Le James Gray que l'on rencontre dans le salon d'un grand hôtel parisien ne ressemble plus en rien au garçon débordant de flamme qui, il y a un an, nous accueillait pour We Own the Night (la Nuit nous appartient). Il savourait alors chaque interview comme une victoire, content d'avoir vaincu la «fatwa» qu'avait lancée à son encontre Harvey Weinstein, après que Gray se fut opposé en 2000 au vieux mogul de Miramax sur le final cut de son deuxième film, The Yards. Durant un long temps mort de sept ans, l'ex-jeune prodige (premier film à 25 ans) regarda depuis sa chambre les autres cinéastes de sa génération (Paul Thomas Anderson, Wes Anderson…) grandir, affermir leur style, sans savoir si lui pourrait jamais retourner un jour. Le Gray 2007 était un homme de 38 ans, tout juste gracié, qui revenait aux affaires plus impétueux que jamais, parlant à 200 à l'heure. Le Gray 2008, lui, est crevé.
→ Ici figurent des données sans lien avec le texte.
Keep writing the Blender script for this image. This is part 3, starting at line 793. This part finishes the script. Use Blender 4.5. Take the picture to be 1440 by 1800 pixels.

Affalé dans le fond d'un large fauteuil, les jambes étalées, il regarde dans le vague, hésite longuement au moment de se lancer dans des analyses passionnantes qu'il interrompt pourtant vite d'un interrogateur : «Est-ce que ce que je dis à du sens ?»
Perfectionniste dérangé
En cette après-midi pas comme les autres (nous sommes le 4 novembre et toute l'Amérique s'habille pour aller voter), il semble loin de tout, loin de la France, de la promotion du film, du monde («Je préfère ne pas parler de l'élection : si Obama perd, je leur laisse la suite du scénario»).